O fenômeno, conhecido como "overcapacity", transforma o país em um mercado "receptivo e vulnerável", complementou o especialista.
Paradoxalmente, a mesma guerra comercial que ameaça sufocar a indústria solar brasileira com produtos chineses baratos também abre uma janela estratégica.
Ao cortar o acesso aos fornecedores chineses de insumos como o polisilício, Trump cria espaço para novos players globalmente.
"O Brasil, com uma matriz elétrica limpa, estabilidade institucional e localização geográfica vantajosa, pode se posicionar como uma alternativa mais próxima, sustentável e geoeconomicamente amigável", ressaltou Edlayan.

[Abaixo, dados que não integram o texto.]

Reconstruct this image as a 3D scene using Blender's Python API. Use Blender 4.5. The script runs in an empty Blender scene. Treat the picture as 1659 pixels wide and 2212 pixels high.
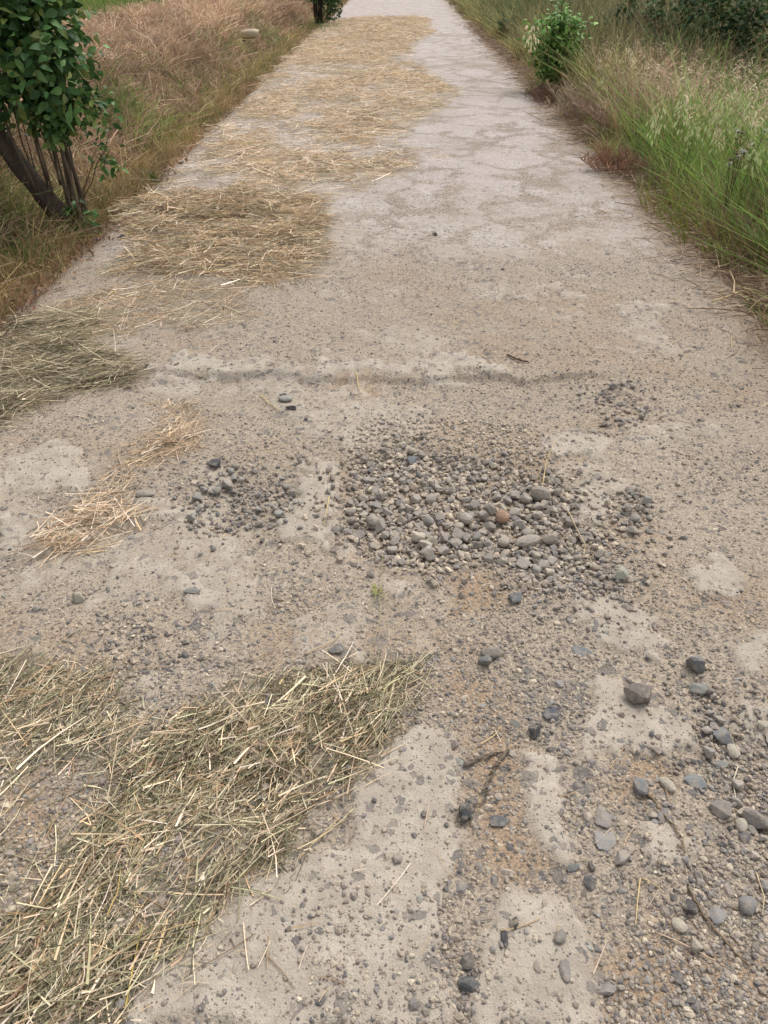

O estudo também mostra que o principal obstáculo sempre foi o custo: o silício brasileiro para painéis solares custaria inicialmente cerca de US$ 15 por quilo, contra US$ 6 do produto chinês mais competitivo.
Mas as regras do jogo estão mudando. Com o mercado de carbono na Europa, o CO2 está sendo comercializado em torno de US$ 90 por tonelada e a a vantagem chinesa cai. Se o preço subir para US$ 120 por tonelada, cenário considerado provável por especialistas, o silício brasileiro passaria a ser mais competitivo que o chinês no mercado europeu.
Uma das tendências globais é o "powershoring", atração de investimentos industriais baseada na disponibilidade de energia renovável barata e limpa -- e o Brasil tem todas as condições para liderar.
A demanda nacional por silício solar está estimada em 34,5 mil toneladas anuais na próxima década e o mercado é suficiente para sustentar uma indústria local competitiva, que ainda poderia exportar para outros países com uma pegada de carbono menor.
Os benefícios seriam múltiplos: redução drástica das emissões associadas à energia solar brasileira, melhoria da balança comercial, geração de empregos industriais qualificados e fortalecimento da cadeia produtiva nacional.
Segundo o instituto, há uma oportunidade aberta: o Brasil tem vantagens competitivas naturais, mas precisará de políticas públicas coordenadas para transformá-las em realidade. No entanto, outros países com matrizes energéticas limpas também começam a se movimentar.